ELECTRICITY & CARBON

  • Month-Ahead delivery prices inevitably elevated off the back of the most recent cold spell – notably however, delivery prices for the front 3-Seasons (Summer-26/Winter-26/Summer-27) have been neutral-to-bearish across the same period (please see chart below).
  • On the Carbon side of things, UKAs went as low as £55.10 on the mid-price on 10th Dec ’25 – their lowest level since late-Oct ’25 – however, at the expiry of the Dec-25 delivery product in mid-Dec ’25, traders had supported values so as to maximise profits.

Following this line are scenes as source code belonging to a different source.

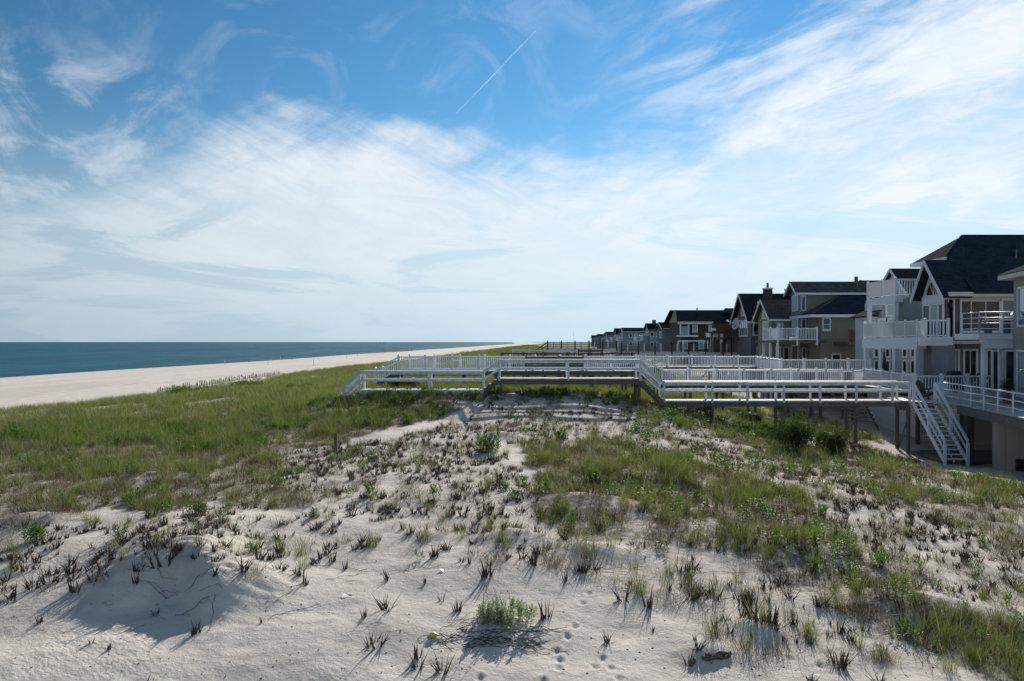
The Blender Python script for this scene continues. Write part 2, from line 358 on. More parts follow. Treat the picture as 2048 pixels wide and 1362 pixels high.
# vegetation density fields, as polygons in picture degrees projected on the dune
def inpoly(px, py, P):
    c = np.zeros(px.shape, bool); n = len(P)
    for i in range(n):
        x0, y0 = P[i]; x1, y1 = P[(i+1) % n]
        if y0 == y1: continue
        k = ((y0 > py) != (y1 > py)) & (px < (x1-x0)*(py-y0)/(y1-y0)+x0); c ^= k
    return c
PG = [ # polygon, green, dry, stub, leafy
 ([(-900,800),(0,815),(180,803),(400,788),(620,772),(700,752),(800,742),(1000,745),(1000,790),(960,806),(880,836),(760,862),(690,880),(600,884),(500,915),(330,925),(180,905),(0,915),(-900,940)], .92, .5, .05, .8),
 ([(-900,930),(0,905),(180,900),(330,915),(500,905),(700,875),(720,915),(600,925),(560,965),(640,1000),(590,1050),(430,1000),(330,1030),(200,1015),(120,1085),(0,1095),(-900,1200)], .52, .62, .2, .16),
 ([(560,905),(700,890),(960,840),(1000,900),(1060,1000),(950,1020),(760,1000),(640,1010),(560,980)], .05, .20, .75, .10),
 ([(900,800),(1300,795),(1560,890),(1450,930),(1250,880),(1050,905),(950,850)], .07, .20, .50, .14),
 ([(880,760),(1310,760),(1310,803),(1150,800),(1000,800),(880,812)], .42, .5, .5, .5),
 ([(1200,800),(1330,800),(1480,835),(1600,885),(1680,910),(1560,925),(1440,880),(1280,845)], .42, .5, .35, .6),
 ([(1050,905),(1180,882),(1300,890),(1480,950),(1650,1015),(1720,1110),(1860,1180),(2048,1250),(3000,1300),(3000,1500),(1980,1362),(1860,1310),(1720,1240),(1600,1180),(1480,1120),(1330,1085),(1150,1085),(1060,1010)], .62, .95, .4, .3),
 ([(1300,850),(1500,900),(1700,960),(1900,1020),(2048,1090),(2048,1200),(1850,1170),(1720,1100),(1640,1010),(1480,945),(1320,885)], .14, .30, .8, .12),
 ([(1560,905),(1700,885),(1850,935),(2048,975),(3000,1000),(3000,1300),(2048,1130),(1950,1070),(1800,1015),(1650,960)], .26, .45, .5, .22),
 ([(1720,1110),(1900,1160),(2048,1190),(3000,1200),(3000,1260),(2048,1260),(1860,1190)], .3, .3, .5, .06),
 ([(-900,1060),(0,1060),(150,1050),(450,1010),(640,1030),(700,1010),(1050,1010),(1150,1080),(1120,1120),(900,1110),(700,1125),(520,1160),(400,1140),(250,1150),(0,1190),(-900,1240)], .07, .10, .62, .04),
 ([(900,1110),(1150,1085),(1330,1090),(1480,1125),(1620,1190),(1780,1270),(1900,1320),(1900,1362),(1500,1362),(1400,1250),(1150,1160),(950,1140)], .17, .20, .42, .02),
]
def fields(x, y, z):
    x = np.asarray(x); y = np.asarray(y); z = np.asarray(z)
    px = 1024+F*x/np.maximum(y,1); py = HY-F*z/np.maximum(y,1)
    wob = 30*(fbm(x/1.5, y/1.5, 77)-.5)*np.clip(30/np.maximum(y,1),.4,2); px2 = px+wob*2; py2 = py+26*(fbm(x/1.2, y/1.6, 99)-.5)*np.clip(24/np.maximum(y,1),.3,1.6)
    g = np.zeros_like(x); d = g.copy(); s = g.copy(); l = g.copy()
    s += .05*(py > 1000)
    for P, a, c, e, f in PG:
        k = inpoly(px2, py2, P); g = np.where(k, a, g); d = np.where(k, c, d); s = np.where(k, e, s); l = np.where(k, f, l)
    # behind the first boardwalk the cover follows the dune, not the picture
    beh = y > 43.5
    u = x-toe(y)
    gb = sst(1.0, 12, u+7*(fbm(x/6, y/14, 91)-.5))*np.where(y < 140, .9, 1.)*(1-.85*sst(.50,.60,fbm(x/5, y/6, 44))*sst(30,12,u)); 
    gb = np.where((x > 20.5) & (y < 62), .15, gb); gb = gb*np.where((x > 6) & (y < 60), .30+.7*sst(.45,.6,fbm(x/2.5, y/3, 145, 3)), 1.)
    gb = gb*np.where((x < -8) & (y > 60), .35+.65*sst(.40,.55,fbm(x/4, y/9, 245, 3)), 1.)
    g = np.where(beh, gb, g); d = np.where(beh, gb*.5, d); s = np.where(beh, 0, s); l = np.where(beh, gb*.25, l)
    g = np.where(u < -1, 0, g); d = np.where(u < -1, 0, d)
    g = np.where((~beh) & (x > 21.3) & (y > 33), .03, g)
    return g, d, s, l

def make_ground():
    ys = np.concatenate([np.geomspace(4.5, 60, 700), np.geomspace(60, 14000, 190)[1:]])
    ts = np.concatenate([np.linspace(-1.6, -.72, 40)[:-1], np.linspace(-.72, .72, 600), np.linspace(.72, 1.6, 40)[1:]])
    Yg, Tg = np.meshgrid(ys, ts, indexing='ij'); Xg = Yg*Tg
    Zg = H(Xg.ravel(), Yg.ravel()).reshape(Xg.shape)
    nr, nc = Xg.shape
    V = np.stack([Xg, Yg, Zg], -1).reshape(-1, 3)
    i = np.arange(nr-1)[:,None]*nc+np.arange(nc-1)[None]; q = np.stack([i, i+1, i+nc+1, i+nc], -1).reshape(-1, 4)
    # apron behind and beside the viewer
    xa = np.linspace(-90, 90, 73); ya = np.linspace(-70, 8, 33); XA, YA = np.meshgrid(xa, ya); ZA = H(XA.ravel(), YA.ravel(), False)-.25
    VA = np.stack([XA.ravel(), YA.ravel(), ZA], -1); k = len(V)
    j = k+np.arange(32)[:,None]*73+np.arange(72)[None]; q2 = np.stack([j, j+1, j+74, j+73], -1).reshape(-1, 4)
    V = np.concatenate([V, VA]); q = np.concatenate([q, q2])
    me = bpy.data.meshes.new('ground'); me.vertices.add(len(V)); me.vertices.foreach_set('co', V.ravel().astype(np.float32))
    me.loops.add(q.size); me.loops.foreach_set('vertex_index', q.ravel().astype(np.int32)); me.polygons.add(len(q))
    me.polygons.foreach_set('loop_start', np.arange(0, q.size, 4, dtype=np.int32)); me.polygons.foreach_set('loop_total', np.full(len(q), 4, np.int32))
    me.polygons.foreach_set('use_smooth', np.ones(len(q), bool)); me.update(calc_edges=True)
    g, d, s, l = fields(V[:,0], V[:,1], V[:,2])
    at_ = me.attributes.new('litter', 'FLOAT', 'POINT'); at_.data.foreach_set('value', np.clip(g*.75+d*.45, 0, 1).astype(np.float32))
    at2 = me.attributes.new('green', 'FLOAT', 'POINT'); at2.data.foreach_set('value', (g*sst(60, 200, V[:,1])).astype(np.float32))
    m = bpy.data.materials.new('dune_sand'); m.use_nodes = True; t = m.node_tree; n = NB(t); p = t.nodes['Principled BSDF']
    p.inputs['Roughness'].default_value = .95; p.inputs['Specular IOR Level'].default_value = .15
    tc = n.n('ShaderNodeTexCoord'); O = tc.outputs['Object']
    base = n.mix(n.ramp(n.noise(O, .9, 7, .6), .35, .7), (.60, .543, .478), (.495, .447, .395))
    base = n.mix(n.ramp(n.noise(O, 7., 7, .7), .62, .78, 0, .25), base, (.26, .235, .21))
    a = n.n('ShaderNodeAttribute', attribute_name='litter').outputs['Fac']; gg = n.n('ShaderNodeAttribute', attribute_name='green').outputs['Fac']
    lit = n.m('MULTIPLY', a, n.ramp(n.noise(O, 5, 8, .7), .36, .56))
    base = n.mix(n.m('MULTIPLY', lit, .85), base, (.13, .105, .075))
    x_, y_, z_ = n.xyz(O)
    gn = n.m('MULTIPLY', gg, n.ramp(n.noise(O, .12, 8, .7), .3, .5, .5, 1.))
    base = n.mix(gn, base, n.mix(n.ramp(n.noise(O, .3, 6, .7), .35, .65), (.055, .065, .022), (.11, .10, .05)))
    # damp sand along the waterline, tide wrack
    wet = n.ramp(n.m('ADD', z_, n.m('MULTIPLY', n.noise(O, .08, 4), .25)), -7.55, -7.8)
    base = n.mix(n.m('MULTIPLY', wet, .75), base, (.16, .13, .10))
    wr = n.m('MULTIPLY', n.ramp(n.noise(n.comb(n.m('MULTIPLY', x_, .25), n.m('MULTIPLY', y_, .05)), 1.2, 8, .7), .60, .68), n.ramp(z_, -5.9, -6.2))
    base = n.mix(n.m('MULTIPLY', wr, .55), base, (.2, .17, .14))
    base = n.mix(n.m('MULTIPLY', n.ramp(n.noise(n.comb(n.m('MULTIPLY', x_, .08), n.m('MULTIPLY', y_, .015)), 1., 7, .65), .45, .62), n.ramp(z_, -5.9, -6.2, 0., .35)), base, (.36, .315, .27))
    n.put(p.inputs['Base Color'], base)
    # fine relief: grains, ripples, small dents
    rp = n.n('ShaderNodeTexWave', wave_type='BANDS', bands_direction='DIAGONAL'); n.put(rp.inputs['Vector'], O); rp.inputs['Scale'].default_value = 3.6; rp.inputs['Distortion'].default_value = 9; rp.inputs['Detail'].default_value = 3; rp.inputs['Detail Scale'].default_value = 1.3
    hgt = n.m('ADD', n.m('ADD', n.m('MULTIPLY', rp.outputs['Fac'], n.ramp(n.noise(O, .35, 3), .52, .7, .0, .16)), n.m('MULTIPLY', n.noise(O, 5, 6, .65), 1.3)), n.m('MULTIPLY', n.noise(O, 45, 4, .7), .35))
    bn = n.n('ShaderNodeBump'); bn.inputs['Strength'].default_value = .75; bn.inputs['Distance'].default_value = .05
    n.put(bn.inputs['Height'], hgt); t.links.new(bn.outputs[0], p.inputs['Normal'])
    me.materials.append(m)
    o = bpy.data.objects.new('ground', me); COL.objects.link(o); o['kind'] = 'structure'
make_ground()
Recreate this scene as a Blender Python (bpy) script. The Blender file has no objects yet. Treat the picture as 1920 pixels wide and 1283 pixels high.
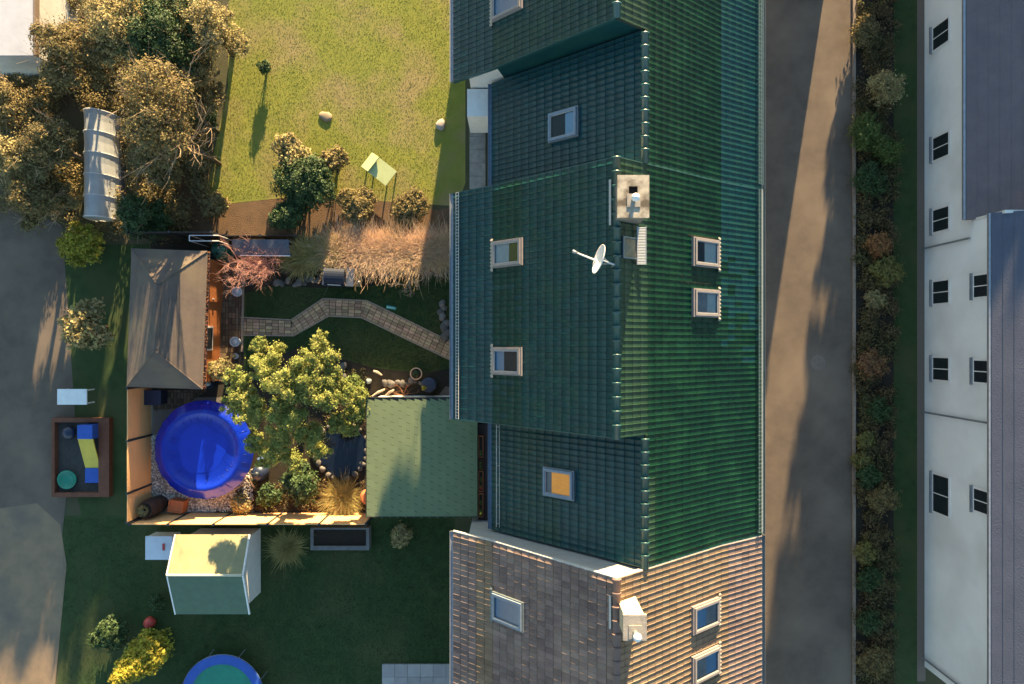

  • Thereafter, markets “gapped-up” to reflect the Dec-26 delivery product – though spot prices on the secondary market remain at a £2/tn discount.
  • At the time of writing, UKA benchmark Dec ’26 delivery is at £67.55/tn on the mid-price, with the secondary spot market at around £65.50/tn.
  • Today’s UK electricity generation mix is bullish in nature – specifically, renewables are contributing 21%, thermal at 55% (gas and coal) and low carbon at 8% (nuclear and imports).
  • Monthly Day-Ahead averages for December came in at £79/mwh (or 7.9p/kwh exc. non-energy).
  • Monthly Day-Ahead averages for January so far are at £94/mwh (or 9.4p/kwh exc. non-energy).